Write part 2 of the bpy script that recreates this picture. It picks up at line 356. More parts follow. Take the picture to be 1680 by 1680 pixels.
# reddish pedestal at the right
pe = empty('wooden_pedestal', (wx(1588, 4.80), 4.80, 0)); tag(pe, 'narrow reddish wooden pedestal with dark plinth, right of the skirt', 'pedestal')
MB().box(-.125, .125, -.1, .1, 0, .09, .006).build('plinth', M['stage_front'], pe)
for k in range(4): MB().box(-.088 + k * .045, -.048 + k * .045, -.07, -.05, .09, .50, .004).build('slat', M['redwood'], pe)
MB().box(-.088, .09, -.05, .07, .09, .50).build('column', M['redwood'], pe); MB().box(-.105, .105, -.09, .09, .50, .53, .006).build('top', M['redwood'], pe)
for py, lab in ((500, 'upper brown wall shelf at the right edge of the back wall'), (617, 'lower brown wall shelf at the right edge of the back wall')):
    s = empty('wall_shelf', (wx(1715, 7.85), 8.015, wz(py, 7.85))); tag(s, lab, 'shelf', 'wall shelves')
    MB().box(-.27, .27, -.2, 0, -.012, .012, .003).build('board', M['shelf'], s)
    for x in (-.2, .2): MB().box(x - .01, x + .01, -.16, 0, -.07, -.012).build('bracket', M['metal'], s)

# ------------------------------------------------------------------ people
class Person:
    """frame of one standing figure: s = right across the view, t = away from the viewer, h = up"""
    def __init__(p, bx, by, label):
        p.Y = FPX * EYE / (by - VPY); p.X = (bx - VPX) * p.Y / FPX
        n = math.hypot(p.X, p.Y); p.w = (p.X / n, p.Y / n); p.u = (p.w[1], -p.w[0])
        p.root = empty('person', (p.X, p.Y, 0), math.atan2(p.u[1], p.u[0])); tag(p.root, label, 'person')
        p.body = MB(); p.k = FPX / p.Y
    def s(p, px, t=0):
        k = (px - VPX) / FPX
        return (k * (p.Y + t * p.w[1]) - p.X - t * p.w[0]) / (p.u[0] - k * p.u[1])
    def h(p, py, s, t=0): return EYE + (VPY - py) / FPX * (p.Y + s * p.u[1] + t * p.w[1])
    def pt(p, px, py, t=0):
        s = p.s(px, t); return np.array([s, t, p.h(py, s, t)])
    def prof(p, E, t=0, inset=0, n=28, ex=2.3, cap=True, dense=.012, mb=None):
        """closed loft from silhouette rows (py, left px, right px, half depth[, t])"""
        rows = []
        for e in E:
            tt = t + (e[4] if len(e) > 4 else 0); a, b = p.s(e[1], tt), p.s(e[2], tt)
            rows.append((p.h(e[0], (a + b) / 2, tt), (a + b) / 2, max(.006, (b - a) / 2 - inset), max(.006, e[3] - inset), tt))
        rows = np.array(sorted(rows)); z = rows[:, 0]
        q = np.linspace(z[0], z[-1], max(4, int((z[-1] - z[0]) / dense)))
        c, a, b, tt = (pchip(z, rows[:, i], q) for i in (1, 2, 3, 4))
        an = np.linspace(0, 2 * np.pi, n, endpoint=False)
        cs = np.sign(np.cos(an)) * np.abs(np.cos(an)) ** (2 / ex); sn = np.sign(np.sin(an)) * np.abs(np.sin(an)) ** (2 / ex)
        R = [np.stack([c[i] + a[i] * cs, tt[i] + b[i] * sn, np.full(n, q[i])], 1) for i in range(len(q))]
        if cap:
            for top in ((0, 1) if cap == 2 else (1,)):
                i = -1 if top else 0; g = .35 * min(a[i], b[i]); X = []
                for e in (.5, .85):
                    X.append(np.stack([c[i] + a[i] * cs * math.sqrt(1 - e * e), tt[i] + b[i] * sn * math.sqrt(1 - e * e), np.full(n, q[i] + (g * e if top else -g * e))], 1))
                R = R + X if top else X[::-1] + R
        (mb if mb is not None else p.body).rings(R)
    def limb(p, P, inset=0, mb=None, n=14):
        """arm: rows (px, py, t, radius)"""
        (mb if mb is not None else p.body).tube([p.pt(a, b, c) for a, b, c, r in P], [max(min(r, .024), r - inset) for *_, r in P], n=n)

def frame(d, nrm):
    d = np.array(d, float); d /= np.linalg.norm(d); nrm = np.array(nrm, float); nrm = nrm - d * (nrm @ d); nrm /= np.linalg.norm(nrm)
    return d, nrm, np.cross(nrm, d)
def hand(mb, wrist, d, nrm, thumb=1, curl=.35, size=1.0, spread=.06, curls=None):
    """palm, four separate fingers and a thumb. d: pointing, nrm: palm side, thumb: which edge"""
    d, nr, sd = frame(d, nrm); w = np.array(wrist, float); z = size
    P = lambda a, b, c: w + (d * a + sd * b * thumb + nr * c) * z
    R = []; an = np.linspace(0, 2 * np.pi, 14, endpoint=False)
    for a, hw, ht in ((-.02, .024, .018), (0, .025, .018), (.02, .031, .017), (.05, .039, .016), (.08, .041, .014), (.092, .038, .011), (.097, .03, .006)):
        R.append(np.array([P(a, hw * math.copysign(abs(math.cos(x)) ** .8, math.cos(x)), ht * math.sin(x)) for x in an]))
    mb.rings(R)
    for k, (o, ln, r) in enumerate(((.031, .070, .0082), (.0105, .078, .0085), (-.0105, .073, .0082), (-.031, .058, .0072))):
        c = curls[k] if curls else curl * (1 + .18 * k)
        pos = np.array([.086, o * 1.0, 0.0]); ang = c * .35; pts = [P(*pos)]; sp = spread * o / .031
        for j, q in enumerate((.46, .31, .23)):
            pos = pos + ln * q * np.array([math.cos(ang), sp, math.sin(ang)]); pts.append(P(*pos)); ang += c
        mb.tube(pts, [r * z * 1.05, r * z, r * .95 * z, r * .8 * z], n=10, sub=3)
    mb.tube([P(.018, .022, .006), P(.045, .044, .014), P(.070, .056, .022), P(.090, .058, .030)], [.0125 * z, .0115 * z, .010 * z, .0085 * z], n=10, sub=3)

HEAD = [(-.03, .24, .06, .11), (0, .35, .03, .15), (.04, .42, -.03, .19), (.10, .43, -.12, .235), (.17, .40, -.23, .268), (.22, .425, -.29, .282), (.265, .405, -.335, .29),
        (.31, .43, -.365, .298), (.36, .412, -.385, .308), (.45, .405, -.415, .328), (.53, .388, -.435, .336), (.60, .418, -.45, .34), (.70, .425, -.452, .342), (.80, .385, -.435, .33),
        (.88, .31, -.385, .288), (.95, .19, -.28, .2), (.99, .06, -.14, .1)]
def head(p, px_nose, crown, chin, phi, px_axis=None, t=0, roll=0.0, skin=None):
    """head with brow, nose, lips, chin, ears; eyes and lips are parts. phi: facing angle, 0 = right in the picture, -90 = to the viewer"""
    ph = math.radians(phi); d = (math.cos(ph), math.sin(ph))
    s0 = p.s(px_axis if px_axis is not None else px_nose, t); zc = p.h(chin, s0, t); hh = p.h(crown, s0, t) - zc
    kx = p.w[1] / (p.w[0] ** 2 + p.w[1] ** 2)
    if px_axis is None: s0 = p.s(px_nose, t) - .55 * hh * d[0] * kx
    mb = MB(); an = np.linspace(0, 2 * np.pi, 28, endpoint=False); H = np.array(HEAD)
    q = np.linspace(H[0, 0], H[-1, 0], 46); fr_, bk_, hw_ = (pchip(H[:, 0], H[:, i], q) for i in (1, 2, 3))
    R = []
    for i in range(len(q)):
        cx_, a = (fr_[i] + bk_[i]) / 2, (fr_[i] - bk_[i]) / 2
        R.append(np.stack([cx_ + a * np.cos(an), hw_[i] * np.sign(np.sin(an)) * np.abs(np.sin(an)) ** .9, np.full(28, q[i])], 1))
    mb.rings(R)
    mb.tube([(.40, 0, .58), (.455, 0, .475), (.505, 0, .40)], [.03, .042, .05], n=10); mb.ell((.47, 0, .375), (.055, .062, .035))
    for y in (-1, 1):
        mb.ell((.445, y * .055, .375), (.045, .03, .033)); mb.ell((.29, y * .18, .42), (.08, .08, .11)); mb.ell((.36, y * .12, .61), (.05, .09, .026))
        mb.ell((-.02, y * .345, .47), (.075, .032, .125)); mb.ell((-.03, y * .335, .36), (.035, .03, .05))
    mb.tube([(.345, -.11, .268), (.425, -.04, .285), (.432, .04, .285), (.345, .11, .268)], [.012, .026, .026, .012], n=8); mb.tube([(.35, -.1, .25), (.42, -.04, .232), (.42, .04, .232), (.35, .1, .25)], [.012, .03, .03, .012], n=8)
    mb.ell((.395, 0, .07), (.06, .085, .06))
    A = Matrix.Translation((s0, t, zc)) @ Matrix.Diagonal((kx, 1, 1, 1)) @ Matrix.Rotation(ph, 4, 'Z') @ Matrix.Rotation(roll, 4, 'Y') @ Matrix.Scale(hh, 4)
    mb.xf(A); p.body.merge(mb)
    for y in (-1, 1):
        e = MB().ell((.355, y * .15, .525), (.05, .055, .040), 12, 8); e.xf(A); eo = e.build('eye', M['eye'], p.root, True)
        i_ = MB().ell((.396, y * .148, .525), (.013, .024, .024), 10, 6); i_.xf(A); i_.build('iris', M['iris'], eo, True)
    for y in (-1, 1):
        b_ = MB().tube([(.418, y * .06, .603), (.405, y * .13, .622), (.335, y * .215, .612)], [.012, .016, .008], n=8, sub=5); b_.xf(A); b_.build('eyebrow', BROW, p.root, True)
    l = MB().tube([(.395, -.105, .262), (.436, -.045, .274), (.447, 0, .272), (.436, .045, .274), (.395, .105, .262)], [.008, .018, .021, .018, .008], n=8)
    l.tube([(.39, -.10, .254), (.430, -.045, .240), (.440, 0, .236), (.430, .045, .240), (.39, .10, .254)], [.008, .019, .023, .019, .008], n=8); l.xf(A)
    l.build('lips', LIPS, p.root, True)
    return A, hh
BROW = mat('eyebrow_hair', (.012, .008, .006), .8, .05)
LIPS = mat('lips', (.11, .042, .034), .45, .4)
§
▶ **WHAT THIS TASK INVOLVES**
All lines from the beginning of the material above through the one with "for x in (-.2, .2): MB().box(x" need to be returned exactly; please return those and only those.

▶ **RESULT**
Write part 2 of the bpy script that recreates this picture. It picks up at line 356. More parts follow. Take the picture to be 1680 by 1680 pixels.
# reddish pedestal at the right
pe = empty('wooden_pedestal', (wx(1588, 4.80), 4.80, 0)); tag(pe, 'narrow reddish wooden pedestal with dark plinth, right of the skirt', 'pedestal')
MB().box(-.125, .125, -.1, .1, 0, .09, .006).build('plinth', M['stage_front'], pe)
for k in range(4): MB().box(-.088 + k * .045, -.048 + k * .045, -.07, -.05, .09, .50, .004).build('slat', M['redwood'], pe)
MB().box(-.088, .09, -.05, .07, .09, .50).build('column', M['redwood'], pe); MB().box(-.105, .105, -.09, .09, .50, .53, .006).build('top', M['redwood'], pe)
for py, lab in ((500, 'upper brown wall shelf at the right edge of the back wall'), (617, 'lower brown wall shelf at the right edge of the back wall')):
    s = empty('wall_shelf', (wx(1715, 7.85), 8.015, wz(py, 7.85))); tag(s, lab, 'shelf', 'wall shelves')
    MB().box(-.27, .27, -.2, 0, -.012, .012, .003).build('board', M['shelf'], s)
    for x in (-.2, .2): MB().box(x - .01, x + .01, -.16, 0, -.07, -.012).build('bracket', M['metal'], s)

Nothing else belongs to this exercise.